In China-Asian Free Trade Agreement(C-AFTA) development in last 2 years, export-import performance of Indonesia has been increasing significantly. Exports grew by 35.5% YoY in 2010 and by 28.9% in 2011, meanwhile import also grew faster by 40.1% YoY in 2010 and by 30.8% in 2011. However, trade balance is still positive, with decreasing surplus. With weakening demand from EU, Indonesia becomes China’s market target both low-end and high-end consumer goods. Moreover, at the same time, Indonesia’s GDP per capita keeps increasing followed by increasing number of medium-high level people.

In export side, China’s slowdown becomes direct thread for Indonesia’s export. China is one of major export destination countries for commodity and mineral products. Coal and crude palm oil exports would be threatened by China’s weakening demand. China, the third biggest after India and EU for CPO export reached 20% of total CPO exports. Meanwhile, coal export to China is approximately ranging 24% of total coal exports. Since January 2012, export of those two commodities has been declining as decreasing China’s export. Moreover in last 5 months, export recorded monthly negative growth.

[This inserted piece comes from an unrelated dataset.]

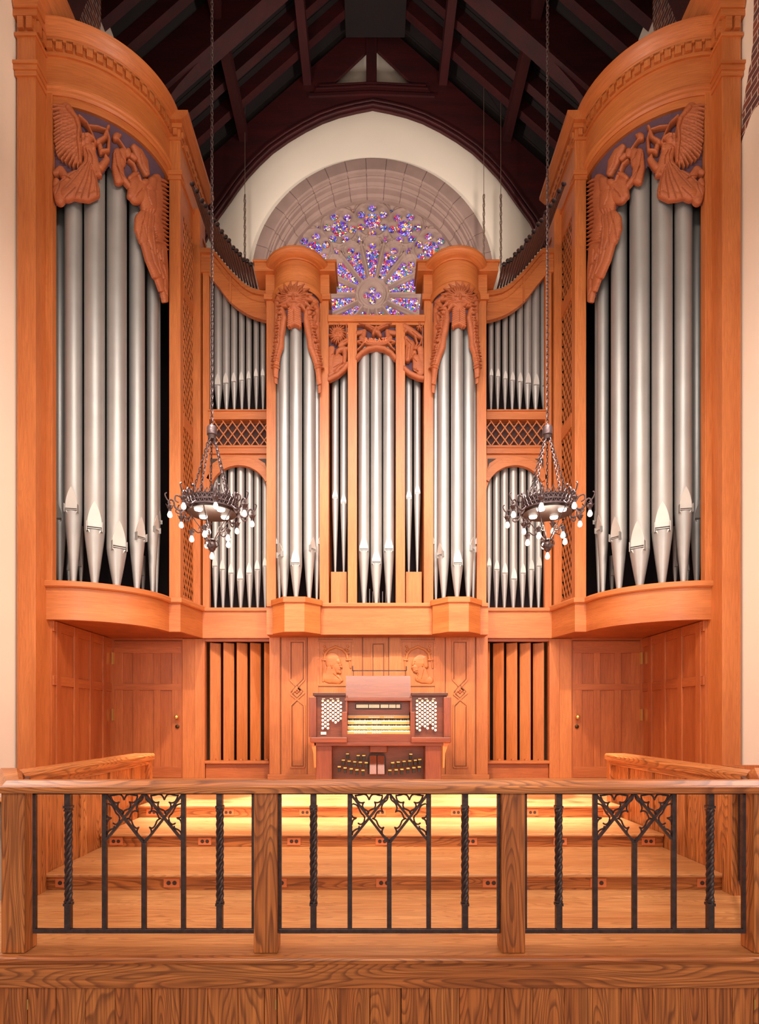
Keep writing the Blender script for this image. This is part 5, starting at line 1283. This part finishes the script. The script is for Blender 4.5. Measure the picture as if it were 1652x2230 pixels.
for bi, (cxw, lab) in enumerate(((-1.347, 'left'), (0, 'middle'), (1.347, 'right'))):
    t = thing('iron_grille', 'black wrought iron grille with pointed tracery in the %s bay of the front railing' % lab, 'iron grille', (cxw, 3.2, .1), 'wrought iron grilles of the front railing')
    yg = 3.195
    m = MB(); m.box(cxw-.608, cxw+.608, yg-.012, yg+.012, ZB_-.010, ZB_+.014); part('bottom_bar', m, IRON, t, bevel=.003)
    m = MB(); m.box(cxw-.608, cxw+.608, yg-.010, yg+.010, ZT_-.010, ZT_+.004); part('top_bar', m, IRON, t)
    for q in (-.600, .600): m = MB(); m.box(cxw+q-.008, cxw+q+.008, yg-.01, yg+.01, ZB_, ZT_); part('end_bar', m, IRON, t)
    for q in (-.416, .416): m = MB(); twisted(m, cxw+q, yg, ZB_+.01, ZT_); part('twisted_baluster', m, IRON, t, smooth=35)
    for q in (-.2165, .2165): m = MB(); m.box(cxw+q-.0125, cxw+q+.0125, yg-.012, yg+.012, ZB_+.01, ZT_); part('upright_bar', m, IRON, t, bevel=.003)
    zst = iq([(795,1010)])[0][1]; m = MB(); m.box(cxw-.0125, cxw+.0125, yg-.012, yg+.012, ZB_+.01, zst); part('stem_bar', m, IRON, t, bevel=.003)
    m = MB()
    for sgn in (1, -1):
        for a, b in (((85,100),(795,1010)), ((795,90),(95,950))):
            p, q = iq([a, b]); m.bar((cxw+sgn*p[0], yg, p[1]), (cxw+sgn*q[0], yg, q[1]), .0125, .016+.0012*(sgn > 0)+.0024*(a[0] > 500), up=(0,1,0))
    part('lattice_bars', m, IRON, t)
    m = MB()
    for sgn in (1, -1):
        for cv in CURV:
            pts = spl(iq(cv), 3); n = len(pts)
            m.tube([(cxw+sgn*p[0], yg, p[1]) for p in pts], [.0048]*(n-1)+[.003], 6)
    part('cusped_tracery', m, IRON, t, smooth=50)
for sd, sn in ((-1, 'left'), (1, 'right')):
    t = thing('iron_grille', 'short wrought iron grille on the angled %s corner of the gallery' % sn, 'iron grille', (sd*2.35, 3.7, .1), 'corner grilles')
    A = Vector((sd*2.10, 3.32, 0)); B = Vector((sd*2.56, 4.18, 0))
    for z, h in ((ZB_, .024), (ZT_, .014)):
        m = MB(); m.bar((A.x, A.y, z), (B.x, B.y, z), .024, h); part('bar', m, IRON, t)
    for f in (.0, 1.0): m = MB(); p = A+(B-A)*f; m.box(p.x-.012, p.x+.012, p.y-.012, p.y+.012, ZB_, ZT_); part('upright_bar', m, IRON, t)
    for f in (.36, .72): m = MB(); p = A+(B-A)*f; twisted(m, p.x, p.y, ZB_+.01, ZT_); part('twisted_baluster', m, IRON, t, smooth=35)

# ------------------------------------------------------------------ gallery front below the railing
t = thing('gallery_front', 'oak board front of the gallery with deep fascia and flush access doors', 'gallery front', (0, 3.13, -1.2))
m = MB(); m.box(-2.10, 2.10, 3.115, 3.17, Z(2151,405), -.03); part('fascia', m, OAKF['X'], t, bevel=.004)
for sd in (-1, 1):
    m = MB(); m.prism([(sd*2.10, 3.115), (sd*2.66, 3.93), (sd*2.62, 3.96), (sd*2.06, 3.15)], lambda x, y: (x, y, -2.0), lambda x, y: (x, y, -.03)); part('side_boarding', m, OAKF['Z'], t)
SF = 402.0; YF = FP/SF
edges = [15, 60, 122, 186, 250, 310, 330, 392, 452, 518, 575, 603, 668, 735, 805, 873, 935, 1000, 1062, 1098, 1160, 1228, 1290, 1352, 1420, 1482, 1540, 1595, 1640, 1652]
for a, b in zip(edges[:-1], edges[1:]):
    m = MB(); g_ = .0012 if (a not in (60, 330, 603, 873) and b not in (60, 330, 603, 873)) else .0022
    m.box(X(a,SF)+g_, X(b,SF)-g_, YF, YF+.03, -1.25, Z(2150,405)+.02); part('board', m, OAKF['Z'], t, bevel=.0015)
m = MB(); m.box(-2.06, 2.08, YF+.031, YF+.05, -1.25, -.1); part('board_backing', m, DARK, t)
m = MB()
for xx in (61, 600.5, 1642): m.box(X(xx-1.2,SF), X(xx+1.2,SF), YF-.004, YF+.01, Z(2198,SF), Z(2176,SF))
part('hinge', m, BRASS, t)
m = MB(); m.box(2.9, 3.5, 4.6, 4.63, -.6, .9)
t = thing('music_shelf', 'open oak shelf unit behind the right corner of the railing', 'shelf', (3.0, 5.0, -.6))
for z in (-.35, -.05, .25, .55, .82):
    m = MB(); m.box(2.80, 3.5, 4.5, 4.75, z, z+.02); part('shelf_board', m, OAKF['X'], t)
m = MB(); m.box(2.78, 2.80, 4.5, 4.78, -.6, .9); m.box(3.5, 3.52, 4.5, 4.78, -.6, .9); part('side_board', m, OAKF['Z'], t)
m = MB(); m.box(2.80, 3.5, 4.76, 4.78, -.6, .9); part('back_board', m, RED['Z'], t)

# ------------------------------------------------------------------ chandeliers
def chain(mb, a, b, pitch=.036, r=.0048, wd=.012):
    a = Vector(a); b = Vector(b); L_ = (b-a).length; n = max(2, int(L_/pitch)); d = (b-a)/n
    dn = d.normalized(); u = dn.orthogonal().normalized(); v = dn.cross(u)
    K, Q = 8, 4
    for i in range(n):
        c = a+d*(i+.5); s_ = u if i % 2 else v; o_ = v if i % 2 else u; hl = d.length*.66
        vs = []; fs = []
        for k in range(K):
            t_ = 2*PI*k/K; pc = c+dn*(hl*math.cos(t_))+s_*(wd*math.sin(t_)); rd = (dn*math.cos(t_)*wd+s_*math.sin(t_)*hl).normalized()
            for q in range(Q):
                ph = 2*PI*q/Q+.4; vs.append(pc+rd*(r*math.cos(ph))+o_*(r*math.sin(ph)))
        for k in range(K):
            for q in range(Q): fs.append((k*Q+q, ((k+1) % K)*Q+q, ((k+1) % K)*Q+(q+1) % Q, k*Q+(q+1) % Q))
        mb.add(vs, fs)
def bulb(mb, x, y, z, s=1.0):      # pear bulb hanging from z downwards
    mb.lathe(x, y, [(.0001, z-.080*s), (.014*s, z-.077*s), (.024*s, z-.066*s), (.0275*s, z-.052*s), (.024*s, z-.036*s), (.015*s, z-.016*s), (.012*s, z)], 12)
for sd, sn in ((-1, 'left'), (1, 'right')):
    cx_, cy_ = sd*1.853, 6.42
    t = thing('chandelier', 'black wrought iron chandelier with bare bulbs hanging before the %s side bay' % sn, 'chandelier', (cx_, cy_, R(1.77)), 'chandeliers')
    ph0 = .35 if sd < 0 else .35+PI
    m = MB(); chain(m, (cx_, cy_, R(3.28)), (cx_, cy_, slope_z(1.85)-.1), .040, .0055, .014); part('hanging_chain', m, IRON, t)
    m = MB(); m.lathe(cx_, cy_, [(.001, R(3.24)), (.05, R(3.24)), (.055, R(3.22)), (.055, R(3.15)), (.045, R(3.14)), (.042, R(3.10)), (.001, R(3.10))], 20); m.ball((cx_, cy_, R(3.26)), .016); part('canopy', m, IRON, t, smooth=35)
    for i in range(5):
        a = ph0+2*PI*i/5+.3; m = MB(); chain(m, (cx_+.038*math.cos(a), cy_+.038*math.sin(a), R(3.10)), (cx_+.235*math.cos(a), cy_+.235*math.sin(a), R(2.42)), .034, .0045, .011); part('support_chain', m, IRON, t)
    m = MB()
    for z, r_ in ((2.30, .285), (2.405, .27), (2.35, .276)): m.lathe(cx_, cy_, [(r_-.008, R(z)), (r_+.006, R(z)), (r_+.006, R(z+.016)), (r_-.008, R(z+.016)), (r_-.008, R(z))], 36)
    part('band_ring', m, IRON, t, smooth=30)
    m = MB(); m.lathe(cx_, cy_, [(.268, R(2.30)), (.268, R(2.41)), (.264, R(2.41)), (.264, R(2.30)), (.268, R(2.30))], 36); part('band', m, IRON, t, smooth=30)
    m = MB()
    for i in range(36):
        a = 2*PI*i/36; b = 2*PI*(i+1)/36; r_ = .278
        def q(an, z): return (cx_+r_*math.cos(an), cy_+r_*math.sin(an), R(z))
        m.tube([q(a, 2.31), q((a+b)/2, 2.36), q(b, 2.41)], .005, 5); m.tube([q(b, 2.31), q((a+b)/2, 2.36), q(a, 2.41)], .005, 5)
        m.tube([q(a, 2.42), q((a+b)/2, 2.46 if i % 2 else 2.49), q(b, 2.42)], .006, 5)
        if i % 6 == 0: m.ball(q(a, 2.50), .016, seg=8, rings=5)
    part('pierced_cresting', m, IRON, t)
    m = MB(); m.lathe(cx_, cy_, [(.27, R(2.31)), (.262, R(2.28)), (.20, R(2.295)), (.001, R(2.30))], 32); part('underplate', m, plain('dark_bronze', rgb(50,34,28), .5, .5) if sd < 0 else bpy.data.materials['dark_bronze'], t, smooth=30)
    for i in range(4):
        a = ph0+2*PI*i/4+.5; x_, y_ = cx_+.17*math.cos(a), cy_+.17*math.sin(a)
        m = MB(); m.lathe(x_, y_, [(.001, R(2.272)), (.040, R(2.272)), (.046, R(2.29))], 18); part('downlight', m, LAMP, t, smooth=30)
    for i in range(8):
        a = ph0+2*PI*i/8; ca, sa = math.cos(a), math.sin(a)
        def q(r_, z, off=0.0): return (cx_+r_*ca-off*sa, cy_+r_*sa+off*ca, R(z))
        m = MB()
        m.tube(spl([q(.27,2.33), q(.33,2.28), q(.385,2.30), q(.40,2.36), q(.43,2.38), q(.455,2.35), q(.44,2.31)], 3), .0095, 6)
        m.tube(spl([q(.29,2.36), q(.33,2.42), q(.38,2.43), q(.385,2.38), q(.35,2.36)], 3), .008, 6)
        m.tube(spl([q(.43,2.34), q(.47,2.38), q(.49,2.43), q(.47,2.45)], 3), .007, 6)
        m.tube(spl([q(.30,2.29), q(.34,2.24), q(.38,2.26), q(.36,2.30)], 3), .008, 6)
        m.lathe(q(.44,0)[0], q(.44,0)[1], [(.006, R(2.33)), (.034, R(2.31)), (.026, R(2.285)), (.016, R(2.28)), (.016, R(2.25))], 12)
        for j in range(5):
            b = 2*PI*j/5; m.tube([(q(.44,0)[0]+.024*math.cos(b), q(.44,0)[1]+.024*math.sin(b), R(2.30)), (q(.44,0)[0]+.045*math.cos(b), q(.44,0)[1]+.045*math.sin(b), R(2.325))], [.006, .002], 5)
        ao = part('scroll_arm', m, IRON, t, smooth=50)
        m = MB(); bulb(m, q(.44,0)[0], q(.44,0)[1], R(2.262)); part('bulb', m, BULB, ao, smooth=60)
    for i in range(5):
        a = ph0+2*PI*(i+.4)/5; ca, sa = math.cos(a), math.sin(a)
        def q(r_, z): return (cx_+r_*ca, cy_+r_*sa, R(z))
        m = MB(); m.tube(spl([q(.03,1.98), q(.09,2.07), q(.15,2.06), q(.20,2.10), q(.225,2.07)], 3), .0065, 6); m.tube([q(.03,1.99), q(.25,2.29)], .005, 6)
        m.tube(spl([q(.08,2.06), q(.10,2.12), q(.14,2.11), q(.13,2.08)], 3), .005, 6)
        m.lathe(q(.215,0)[0], q(.215,0)[1], [(.006, R(2.09)), (.032, R(2.07)), (.018, R(2.04)), (.016, R(2.02))], 12)
        ao = part('lower_arm', m, IRON, t, smooth=50)
        m = MB(); bulb(m, q(.215,0)[0], q(.215,0)[1], R(2.03)); part('bulb', m, BULB, ao, smooth=60)
    m = MB(); m.lathe(cx_, cy_, [(.02, R(2.0)), (.045, R(1.985)), (.03, R(1.97)), (.05, R(1.94)), (.055, R(1.915)), (.035, R(1.89)), (.04, R(1.885)), (.02, R(1.865)), (.016, R(1.85))], 16)
    for i in range(8):
        a = 2*PI*i/8; m.tube(spl([(cx_+.045*math.cos(a), cy_+.045*math.sin(a), R(1.91)), (cx_+.075*math.cos(a), cy_+.075*math.sin(a), R(1.94)), (cx_+.07*math.cos(a), cy_+.07*math.sin(a), R(1.98)), (cx_+.05*math.cos(a), cy_+.05*math.sin(a), R(1.985))], 3), .005, 5)
    po = part('pendant_boss', m, IRON, t, smooth=50)
    m = MB(); bulb(m, cx_, cy_, R(1.855)); part('bulb', m, BULB, po, smooth=60)
    l = bpy.data.lights.new('chandelier_light', 'POINT'); l.energy = 14; l.color = (1, .85, .68); l.shadow_soft_size = .12
    lo = bpy.data.objects.new('chandelier_light', l); COL.objects.link(lo); lo.location = (cx_, cy_, R(2.14))
for px_, zt, lab in ((533, 12.6, 'left of the rose window'), (1053, 12.6, 'just right of the rose window'), (1090, 12.0, 'at the right edge of the cream wall')):
    s = 104.0; x, y, _ = P(px_, 0, s); m = MB()
    m.tube([(x, y, R(1.9)), (x, y, slope_z(x)+.29)], .006, 6); chain(m, (x, y, R(6.0)), (x, y, R(11.0)), .09, .009, .022)
    single('lamp_chain', m, plain('grey_chain', rgb(120,98,84), .6, .3) if px_ == 533 else bpy.data.materials['grey_chain'], 'thin grey lamp chain before the cream wall %s' % lab, 'chain', 'chains before the end wall')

Going forward, China’s economy slowdown is expected to be temporary and recovering soon, as well as Indonesia’s export. Furthermore, government is expected to extend export destination countries so that export is not dependent of existing countries. Government policy that urges shifting from up-stream to down-stream industry is highly needed for example requirement of smelter development in factory in order to create value-added. Export competency in Asian region should be improved with any efficiency effort reducing high cost economy. In import side, government is expected to manage and protect domestic market amid C-AFTA un-flexibility. In the future, it is expected that domestic product could ‘compete’ with low-cost imported products which eventually strengthen and promote economic growth.

This paper is a personal opinion from Josua Pardede, Economist of PT BNI Securities.